Clustering Illusion and Anchoring to Outliers

September 6th, 2020 by 
CameronDaniels

Humans have an evolutionary incentive to recognize patterns. The same mechanisms that helped early humans avoid snakes and other predators are still part of our constitution today. One of our in-built biases is the human tendency to see patterns where none exist. Clustering illusion is our bias towards under-predicting the variability of random – or near-random – data.

Clustering Illusion and Pattern Recognition

It's not that patterns are wrong, or don't exist. If you, for example, noticed a traffic stop backs up daily around the same time, you can save a significant amount of time on an alternate route.

Every part of our lives is subject to ingrained patterns and pre-existing habits that can benefit – or harm – us.

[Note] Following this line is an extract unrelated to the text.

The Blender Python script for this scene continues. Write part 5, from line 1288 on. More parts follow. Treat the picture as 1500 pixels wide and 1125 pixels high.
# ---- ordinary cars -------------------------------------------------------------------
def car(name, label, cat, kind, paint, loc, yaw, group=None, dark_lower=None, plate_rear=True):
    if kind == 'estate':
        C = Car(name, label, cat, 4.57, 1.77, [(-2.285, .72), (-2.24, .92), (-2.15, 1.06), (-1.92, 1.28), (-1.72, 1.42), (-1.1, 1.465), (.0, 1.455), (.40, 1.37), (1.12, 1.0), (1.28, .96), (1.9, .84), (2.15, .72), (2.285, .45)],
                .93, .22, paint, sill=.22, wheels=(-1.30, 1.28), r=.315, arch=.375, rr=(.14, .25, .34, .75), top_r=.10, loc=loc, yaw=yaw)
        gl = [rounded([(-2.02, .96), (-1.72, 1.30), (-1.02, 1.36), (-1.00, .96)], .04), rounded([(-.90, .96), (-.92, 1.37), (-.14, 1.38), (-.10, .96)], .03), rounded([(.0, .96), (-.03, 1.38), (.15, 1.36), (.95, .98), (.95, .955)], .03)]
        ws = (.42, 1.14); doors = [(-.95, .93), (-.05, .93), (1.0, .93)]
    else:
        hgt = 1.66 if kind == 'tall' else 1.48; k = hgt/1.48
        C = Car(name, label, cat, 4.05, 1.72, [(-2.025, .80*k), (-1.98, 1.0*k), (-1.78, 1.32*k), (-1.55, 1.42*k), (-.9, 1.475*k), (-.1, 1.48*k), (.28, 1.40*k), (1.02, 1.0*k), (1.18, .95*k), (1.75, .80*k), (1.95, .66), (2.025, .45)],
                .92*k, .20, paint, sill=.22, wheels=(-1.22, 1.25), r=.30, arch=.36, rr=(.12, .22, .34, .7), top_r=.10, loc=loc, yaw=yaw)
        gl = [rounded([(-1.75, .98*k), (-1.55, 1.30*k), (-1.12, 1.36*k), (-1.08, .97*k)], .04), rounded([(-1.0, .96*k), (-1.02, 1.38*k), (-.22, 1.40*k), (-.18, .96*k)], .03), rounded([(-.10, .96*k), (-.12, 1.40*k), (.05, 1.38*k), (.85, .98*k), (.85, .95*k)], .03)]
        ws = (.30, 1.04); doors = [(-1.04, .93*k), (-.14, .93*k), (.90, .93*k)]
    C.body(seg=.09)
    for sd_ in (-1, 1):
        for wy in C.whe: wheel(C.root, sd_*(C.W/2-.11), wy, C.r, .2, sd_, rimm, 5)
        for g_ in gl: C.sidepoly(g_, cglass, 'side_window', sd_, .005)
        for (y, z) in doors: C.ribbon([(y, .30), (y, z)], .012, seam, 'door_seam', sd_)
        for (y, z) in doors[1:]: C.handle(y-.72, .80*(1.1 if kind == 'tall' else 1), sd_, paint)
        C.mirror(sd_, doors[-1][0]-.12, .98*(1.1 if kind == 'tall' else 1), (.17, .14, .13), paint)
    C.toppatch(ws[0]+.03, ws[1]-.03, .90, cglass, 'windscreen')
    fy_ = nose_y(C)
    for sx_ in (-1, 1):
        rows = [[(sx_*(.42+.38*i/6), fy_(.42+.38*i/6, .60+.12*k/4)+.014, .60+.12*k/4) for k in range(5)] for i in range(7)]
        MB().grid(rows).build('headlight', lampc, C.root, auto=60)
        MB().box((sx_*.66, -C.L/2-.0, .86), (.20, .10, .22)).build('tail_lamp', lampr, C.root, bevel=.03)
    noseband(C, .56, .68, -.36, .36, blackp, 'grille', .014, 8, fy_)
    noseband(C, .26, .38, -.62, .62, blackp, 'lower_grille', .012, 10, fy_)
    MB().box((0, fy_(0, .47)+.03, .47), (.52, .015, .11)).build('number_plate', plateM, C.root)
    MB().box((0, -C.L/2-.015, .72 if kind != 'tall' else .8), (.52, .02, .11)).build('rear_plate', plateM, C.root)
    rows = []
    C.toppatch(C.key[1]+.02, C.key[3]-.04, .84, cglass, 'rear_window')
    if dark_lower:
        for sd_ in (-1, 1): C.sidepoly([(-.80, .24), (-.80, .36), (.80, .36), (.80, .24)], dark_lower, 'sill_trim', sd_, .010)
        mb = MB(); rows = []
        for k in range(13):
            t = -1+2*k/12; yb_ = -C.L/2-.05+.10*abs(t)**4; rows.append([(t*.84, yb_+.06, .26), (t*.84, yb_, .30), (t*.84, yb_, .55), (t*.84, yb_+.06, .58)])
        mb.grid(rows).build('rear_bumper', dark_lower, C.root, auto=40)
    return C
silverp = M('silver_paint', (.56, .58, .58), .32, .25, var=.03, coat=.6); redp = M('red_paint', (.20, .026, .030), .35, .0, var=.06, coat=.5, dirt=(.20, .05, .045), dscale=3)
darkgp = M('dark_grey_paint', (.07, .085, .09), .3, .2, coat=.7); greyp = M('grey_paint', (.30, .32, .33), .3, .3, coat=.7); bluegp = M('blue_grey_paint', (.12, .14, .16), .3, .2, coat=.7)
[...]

Finding patterns where they exist can significantly help your happiness, dating life, finances, health, education, weight-loss, and many other things.

For all those reasons and more, it's a good thing to be sensitive to patterns in life.

Of course... we may overdo it in many cases. Due to this inbuilt tendency, humans recognize patterns using data that has no underlying correlation. In these cases, we fool ourselves that there is a relationship where one does not exist.

Clustering Illusion Examples

Humans have a tendency to recognize patterns in frivolous details that don't actually exist.

Take celebrity deaths. In the United States there is a meme that "Celebrity deaths happen in threes."

Of course, celebrity deaths are (unfortunately) common. They're so common, in fact, we almost become numb to them - it's only when there is a cluster that we remember, and start to put together spurious conclusions.

(From Wikipedia) Randomly distributed points on a scatter plot

The hot-hand fallacy and the gambler's fallacy are two closely linked fallacies. In both, you make predictive or causative assumptions from what are, effectively, random events.

With the gambler's fallacy, you believe past random events can predict future future random events. For example, if you roll black eight times straight in roulette, you might believe the next one will be black again. Truth is, the next roll is completely divorced from the history of the previous eight.

Countering the Fallacies

How do you counteract these fallacies?

Always maintain a healthy dose of skepticism. You should assume that, generally, there is no correlation between two events. While you might change that view, make sure the evidence is robust – be rigorous!

Since you don't physically have the time to research every subject this is quite the lift. Finding the balance between a healthy skepticism and your pattern recognition is hard, but it's something you'll want to be mindful you're doing.

Finding No Relationship Can Help Defeat Clustering Illusion

Some websites famously point to fake correlations in a humorous way. Today we're going to sing the praises of finding no evidence.

Truth is, we should equally be excited about not finding a relationship between events.

(That's not very sexy though. Imagine the headline "Data Still Noisy on Caffeine's Impact on Anxiety". )

The other issue: remaining skeptical might make you appear non-committal or lack confidence. Sometimes, when you are skeptical of negative information, denial looks like the Pollyanna principle or the Ostrich effect.

The best thing you can do? Be skeptical, yet be flexible in your assumptions. Don't ever be too committed to one way of thought.

As the saying goes: have strong opinions, loosely held.